**Your task**.
How many lines in this data contain the string "Blender"? Reply with the number only.

**Entries**.

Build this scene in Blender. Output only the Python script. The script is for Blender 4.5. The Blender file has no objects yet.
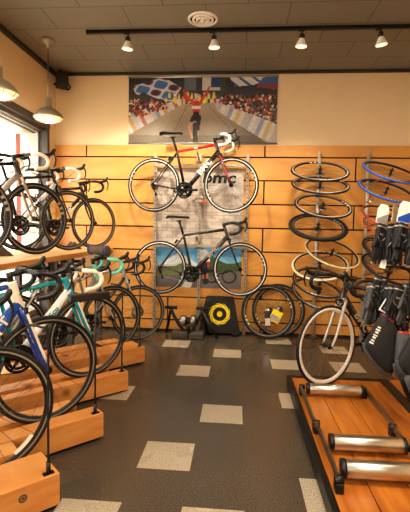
import bpy, bmesh, math, random
from mathutils import Vector, Matrix
random.seed(7)
sc = bpy.context.scene
COL = sc.collection
PI = math.pi
V = Vector

# ------------------------------------------------------------------ materials
def srgb(c):
    return tuple(((v/255)/12.92 if v/255 <= .04045 else ((v/255+.055)/1.055)**2.4) for v in c) + (1,)

def _nt(name):
    m = bpy.data.materials.new(name); m.use_nodes = True
    nt = m.node_tree
    return m, nt, nt.nodes['Principled BSDF'], nt.nodes.new, nt.links.new

def mat(name, c, rough=.5, metal=0., var=.12, scale=30., coat=0., bump=0.):
    m, nt, b, N, L = _nt(name)
    c = srgb(c)
    tc = N('ShaderNodeTexCoord'); no = N('ShaderNodeTexNoise'); no.inputs['Scale'].default_value = scale
    no.inputs['Detail'].default_value = 3
    L(tc.outputs['Object'], no.inputs['Vector'])
    mx = N('ShaderNodeMix'); mx.data_type = 'RGBA'
    mx.inputs['A'].default_value = tuple(v*(1-var) for v in c[:3]) + (1,)
    mx.inputs['B'].default_value = tuple(min(1, v*(1+var)) for v in c[:3]) + (1,)
    L(no.outputs['Fac'], mx.inputs['Factor']); L(mx.outputs['Result'], b.inputs['Base Color'])
    b.inputs['Roughness'].default_value = rough; b.inputs['Metallic'].default_value = metal
    if coat: b.inputs['Coat Weight'].default_value = coat; b.inputs['Coat Roughness'].default_value = .1
    if bump:
        bp = N('ShaderNodeBump'); bp.inputs['Strength'].default_value = bump; bp.inputs['Distance'].default_value = .004
        L(no.outputs['Fac'], bp.inputs['Height']); L(bp.outputs['Normal'], b.inputs['Normal'])
    return m

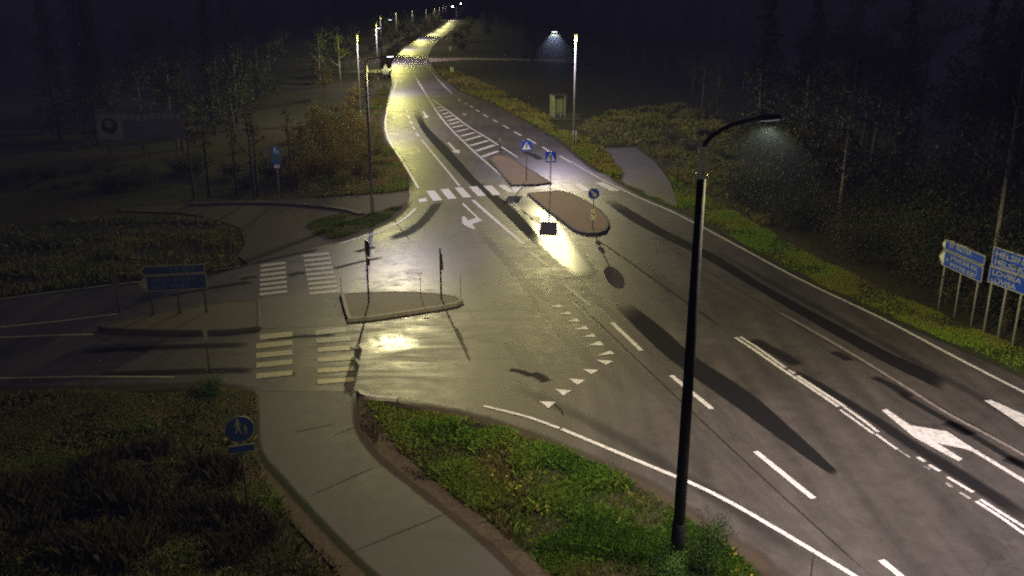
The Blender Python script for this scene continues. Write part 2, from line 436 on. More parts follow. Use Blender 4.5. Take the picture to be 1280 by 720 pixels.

**The output**.
2